Series: AI Isn’t an Engineering Problem Anymore (Part 8)
It’s a cost problem—and most teams don’t realize it yet.
In the last few posts, I talked a lot about:
repeated reasoning
workflow duplication
context growth
reuse
and AI control planes.
At first glance, the solution feels obvious:
“Why not just cache everything?”
If organizations repeatedly ask similar questions, why recompute the same reasoning over and over again?
The idea sounds simple.
Reality is not.
The hidden assumption
A lot of discussions around AI optimization assume:
every request is safely reusable.
But once AI moves from:
hobby projects
to:
organizations
enterprises
production workflows
internal tooling
the problem changes completely.
Because now the system starts interacting with:
private codebases
internal documents
customer data
financial information
credentials
legal discussions
deployment infrastructure
and operational decisions
That changes the optimization equation immediately.
The trust boundary problem
This is where things become difficult.
Two prompts may look semantically similar:
“Why is my deployment failing?”
But underneath, the contexts may contain:
completely different infrastructure
different secrets
different environments
different permissions
different organizations
Which means:
Similarity alone is not enough.
A system cannot blindly reuse reasoning across trust boundaries.
The dangerous version of optimization
This is the part I think many people underestimate.

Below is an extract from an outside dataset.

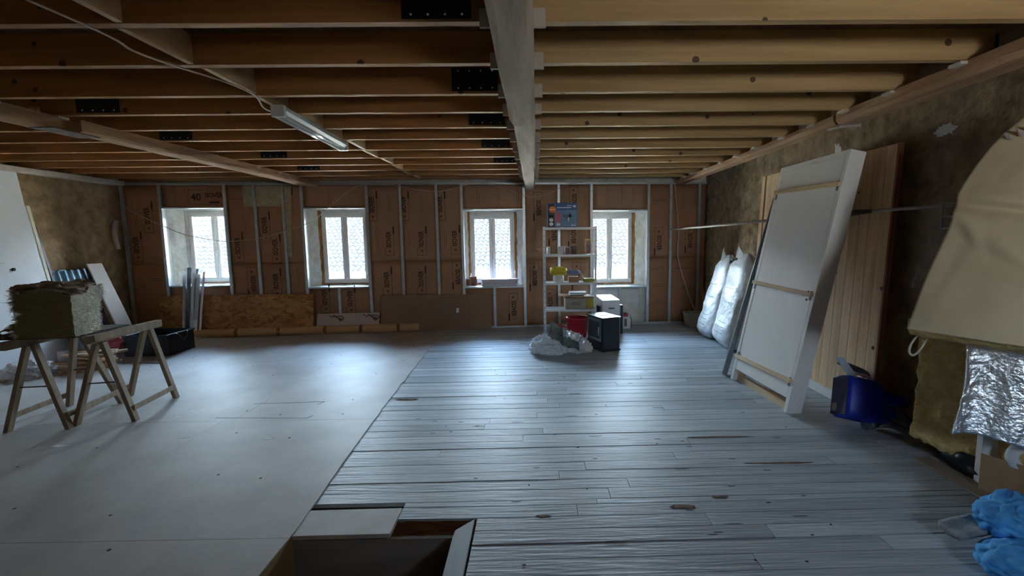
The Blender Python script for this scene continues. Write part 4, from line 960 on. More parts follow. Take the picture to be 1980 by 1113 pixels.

Aggressive optimization without governance can quietly become:
a privacy problem
a security problem
or a trust problem
Especially once:
organizations
teams
or multiple users
share the same AI infrastructure layer.
Because now the system must answer questions like:
What can safely be reused?
What should remain isolated?
Which contexts are sensitive?
Who owns the generated reasoning?
What should expire?
What should never persist at all?
Those are not just engineering problems anymore.
They become:
organizational
legal
operational
and ethical problems.
Why enterprise AI becomes harder
At small scale, people mostly think about:
“making the model smarter.”
At organizational scale, companies start worrying about:
observability
compliance
governance
attribution
auditability
and trust boundaries
Which is why scaling AI usage inside organizations becomes much more complicated than:
“Just increase the context window.”
Human behavior complicates this further
Humans are messy.
We:
paste sensitive logs
include unnecessary context
reuse prompts carelessly
carry old information forward
and mix unrelated workflows together constantly
That means optimization systems cannot simply assume:
more memory = better.
Sometimes:
more memory increases risk.
The difficult tradeoff
This creates a difficult system tension.
Organizations want:
lower cost
faster workflows
more reuse
less recomputation
But they also need:
isolation
privacy
security
and trust
And those goals often push against each other.
My Opinion
I’m believe that the long-term winners in AI infrastructure won’t just be:
the companies with the largest models
or the cheapest inference
But the companies that best understand:
orchestration
trust boundaries
memory lifecycle
governance
and intelligent reuse under constraints
Optimization without control becomes dangerous
One thing cloud infrastructure taught us is this:
efficiency without governance eventually creates chaos.
I think AI infrastructure may be heading toward the same lesson.
What I’ll explore next
In the next post, I’ll summarize what I think is currently missing across most AI stacks:
the missing layer between model intelligence and operational efficiency.
👉 Part 7 is here: https://dev.to/joshua_chukwu_ccb92f05a94/why-ai-products-need-a-control-plane-not-just-api-calls-26ne?comments_sort=top#toggle-comments-sort-dropdown
Closing thought
The challenge is no longer:
“Can AI generate useful responses?”
The harder challenge may become:
“How do we optimize intelligence without breaking trust?”